El domingo pasado los textos litúrgicos se centraban en el poder de la fe. Este domingo se centran en las dificultades para creer y en la actitud de los hombres ante el anuncio de la palabra. A lo largo de la historia, Dios envió profetas y su pueblo los rechazó. Es lo que sucedió en Nazaret. Ahora el Señor no envió a los hombres un profeta, sino a su Hijo divino. «Vino a su casa, y los suyos no le recibieron» (Jn 1, 11).
El Evangelio nos narra la predicación de Jesús en la sinagoga de Nazaret. Nazaret era su casa, su patria, donde había vivido desde la infancia, tenía parientes y era bien conocido; esto debería haber facilitado más que en otra parte su ministerio, y en cambio, fue ocasión de rechazo.
Signo de contradicción
Jesús aparece a los ojos de sus paisanos como un signo de contradicción a causa de su humilde condición humana. Ellos conocían su familia, una familia igual a las demás del pueblo. Conocían muy bien a Jesús: su infancia y juventud, sus padres, su oficio, sus parientes; lo habían visto crecer como uno entre tantos… Tras un primer momento de estupor frente a su sabiduría y a sus milagros, los nazaretanos lo rechazan incrédulos: «¿No es éste el carpintero, el hijo de María?.. Y desconfiaban de él» (ib. 3).
Ellos no pueden dudar de los signos y prodigios que ha hecho Jesús en Cafarnaúm y en los pueblos de su alrededor. Pero no pueden creer que un hombre corriente, y de su pueblo, como es Jesús, logre hacer tales cosas. Tal vez un orgullo secreto y mezquino, les impide admitir que uno como ellos, criado a sus ojos y de profesión humilde, pueda ser un profeta, y menos aún el Mesías, el Hijo de Dios. Su modestia y humildad son el escándalo en que tropiezan sus paisanos y se cierran a la fe.
No desprecian a un profeta más que en su tierra
Jesús responde al escepticismo del pueblo de Nazaret con un proverbio que refleja la verdad bien sabida de que la envidia y la familiaridad predisponen mal frente a una persona conocida: «No desprecian a un profeta más que en su tierra, entre sus parientes y en su casa» (ib. 4).
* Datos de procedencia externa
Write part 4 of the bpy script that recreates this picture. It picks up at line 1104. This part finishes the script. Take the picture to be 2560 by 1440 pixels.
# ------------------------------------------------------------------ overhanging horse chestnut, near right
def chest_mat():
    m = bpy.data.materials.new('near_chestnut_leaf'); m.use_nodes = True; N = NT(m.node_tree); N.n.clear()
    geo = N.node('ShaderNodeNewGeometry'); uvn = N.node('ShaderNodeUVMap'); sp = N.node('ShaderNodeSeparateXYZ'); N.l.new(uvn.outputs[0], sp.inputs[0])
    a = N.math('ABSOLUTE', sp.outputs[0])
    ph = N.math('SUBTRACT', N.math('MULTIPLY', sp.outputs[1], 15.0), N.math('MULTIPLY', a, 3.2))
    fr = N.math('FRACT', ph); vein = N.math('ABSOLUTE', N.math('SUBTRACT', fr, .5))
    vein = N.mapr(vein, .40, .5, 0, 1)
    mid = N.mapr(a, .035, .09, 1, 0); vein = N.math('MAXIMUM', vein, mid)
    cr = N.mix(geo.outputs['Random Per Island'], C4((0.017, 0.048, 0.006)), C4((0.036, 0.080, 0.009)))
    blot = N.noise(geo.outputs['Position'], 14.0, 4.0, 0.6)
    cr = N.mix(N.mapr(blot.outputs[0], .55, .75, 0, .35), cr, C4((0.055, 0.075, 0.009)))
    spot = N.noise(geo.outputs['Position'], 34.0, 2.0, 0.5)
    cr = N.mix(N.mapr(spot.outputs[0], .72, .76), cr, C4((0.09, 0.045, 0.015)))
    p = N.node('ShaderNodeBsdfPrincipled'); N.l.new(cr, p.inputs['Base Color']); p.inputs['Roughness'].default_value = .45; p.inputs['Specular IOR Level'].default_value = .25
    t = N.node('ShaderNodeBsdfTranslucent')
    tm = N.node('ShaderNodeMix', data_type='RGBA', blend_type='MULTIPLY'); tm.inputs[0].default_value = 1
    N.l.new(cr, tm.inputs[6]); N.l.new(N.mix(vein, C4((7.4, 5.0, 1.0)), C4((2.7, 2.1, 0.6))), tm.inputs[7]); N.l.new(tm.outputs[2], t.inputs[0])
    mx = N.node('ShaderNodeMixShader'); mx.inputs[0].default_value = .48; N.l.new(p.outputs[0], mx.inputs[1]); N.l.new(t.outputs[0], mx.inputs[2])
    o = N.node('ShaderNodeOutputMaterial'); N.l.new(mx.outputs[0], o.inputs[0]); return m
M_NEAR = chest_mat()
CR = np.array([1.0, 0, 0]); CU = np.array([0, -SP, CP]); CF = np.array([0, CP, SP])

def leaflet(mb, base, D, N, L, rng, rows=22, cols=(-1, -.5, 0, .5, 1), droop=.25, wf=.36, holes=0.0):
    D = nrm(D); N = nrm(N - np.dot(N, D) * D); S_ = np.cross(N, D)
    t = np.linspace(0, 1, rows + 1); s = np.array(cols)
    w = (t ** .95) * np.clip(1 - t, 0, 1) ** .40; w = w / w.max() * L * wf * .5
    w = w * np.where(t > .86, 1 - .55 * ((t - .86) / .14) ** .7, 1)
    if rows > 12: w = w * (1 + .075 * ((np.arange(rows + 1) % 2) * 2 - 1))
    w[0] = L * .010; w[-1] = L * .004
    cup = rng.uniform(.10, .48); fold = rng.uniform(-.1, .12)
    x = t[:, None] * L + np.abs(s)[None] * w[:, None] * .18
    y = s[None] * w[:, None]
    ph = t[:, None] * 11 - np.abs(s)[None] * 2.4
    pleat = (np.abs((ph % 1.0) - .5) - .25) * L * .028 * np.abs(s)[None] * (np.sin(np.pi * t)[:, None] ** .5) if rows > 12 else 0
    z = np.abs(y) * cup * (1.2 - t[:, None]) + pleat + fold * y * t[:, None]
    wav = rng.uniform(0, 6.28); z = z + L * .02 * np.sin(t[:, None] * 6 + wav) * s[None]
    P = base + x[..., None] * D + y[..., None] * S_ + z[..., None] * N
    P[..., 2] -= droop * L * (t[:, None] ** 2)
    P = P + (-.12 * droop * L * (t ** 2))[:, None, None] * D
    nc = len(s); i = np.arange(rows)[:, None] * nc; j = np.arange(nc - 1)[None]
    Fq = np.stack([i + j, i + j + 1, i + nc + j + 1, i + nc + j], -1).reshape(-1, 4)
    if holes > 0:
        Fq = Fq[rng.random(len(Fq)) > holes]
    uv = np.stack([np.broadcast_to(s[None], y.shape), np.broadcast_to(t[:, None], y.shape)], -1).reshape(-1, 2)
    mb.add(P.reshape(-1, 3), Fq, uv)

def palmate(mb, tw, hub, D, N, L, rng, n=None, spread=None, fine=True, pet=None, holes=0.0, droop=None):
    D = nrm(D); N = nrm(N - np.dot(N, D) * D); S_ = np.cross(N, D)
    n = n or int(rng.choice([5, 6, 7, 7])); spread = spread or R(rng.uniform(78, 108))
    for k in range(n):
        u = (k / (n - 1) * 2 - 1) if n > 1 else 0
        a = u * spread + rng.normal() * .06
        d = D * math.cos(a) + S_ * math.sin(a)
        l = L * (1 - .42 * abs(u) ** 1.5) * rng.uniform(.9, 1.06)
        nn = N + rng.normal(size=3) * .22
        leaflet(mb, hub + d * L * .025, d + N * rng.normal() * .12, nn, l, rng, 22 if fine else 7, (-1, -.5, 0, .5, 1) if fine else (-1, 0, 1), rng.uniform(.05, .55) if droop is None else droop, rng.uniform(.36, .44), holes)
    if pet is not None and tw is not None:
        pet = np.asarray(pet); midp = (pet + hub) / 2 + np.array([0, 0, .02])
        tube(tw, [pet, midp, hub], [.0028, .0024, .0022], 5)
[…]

La incredulidad de los suyos le impidió obrar en su patria los grandes milagros hechos en otras partes, porque Dios usa de su omnipotencia sólo en favor de los que creen. La falta de fe ata las manos a Dios. Por ello, solo unos pocos enfermos creyeron en Jesús y Él los sanó imponiéndoles las manos.
Encerrados en el límite de nuestra impotencia
También hoy, como en cualquier época, la fe encuentra dificultades. Muchas personas se desinteresan por todo lo que no tenga una utilidad material. Otra causa es la excesiva confianza en la razón científica, que quiere encerrar la fe en los límites de la comprobación matemática. Otras veces, la fe no interesa, porque sencillamente incomoda a una mentalidad que sólo busca el placer y rehúye lo que implica compromiso, sacrificio y renuncia. Otras sucederá que no queremos creer porque no queremos renunciar a actitudes de vida y conductas que se oponen a la fe.
Y aunque queramos escudarnos en que “todos lo hacen”, sabemos que la fe no se puede manejar al capricho, ni se doblega a las opiniones de la mayoría. Por ello, es más conveniente no creer.
Pero el problema de cerrarse a la fe es que excluimos a Dios de nuestra vida, alejamos de nosotros la misericordia de Dios que se quiere volcar sobre cada alma que se abre a ella para sanar, para renovar y salvar. Cerrarse a la fe significa que paralizamos la omnipotencia de Dios en nuestro favor y quedamos encerrados en el límite de nuestra impotencia, de nuestra angustia y desesperación. Como sucedió en Nazaret: Y Jesús no pudo hacer allí ningún milagro.
Peregrina de la fe
Si estamos débiles en la fe, pidamos ayuda a María Inmaculada, mujer valiente y audaz ante la palabra de Dios, que dio un salto totalmente de sí y se puso toda entera en el corazón de Dios: «Bienaventurada tú la que creíste porque serán llevadas a la perfección en ti las palabras-obras que te han sido dichas de parte del Señor» (Lc 1, 45).
La fe de María fue muy difícil. Nos lo dice el anciano Simeón cuando saliendo al encuentro de la Señora y tomando al Niño en sus brazos le dijo: «…y tu misma vida, una espada la traspasará de parte a parte» (Lc 2, 35). Con este signo dio Simeón a conocer a María que el Señor ponía toda su vida bajo la sombra de la cruz.
La vida de Santa María fue un caminar continuo en la voluntad de Dios bajo la fe; una peregrinación en la obediencia de la fe. Ella nos guiará por ese seguro camino para acertar siempre con la voluntad de Dios.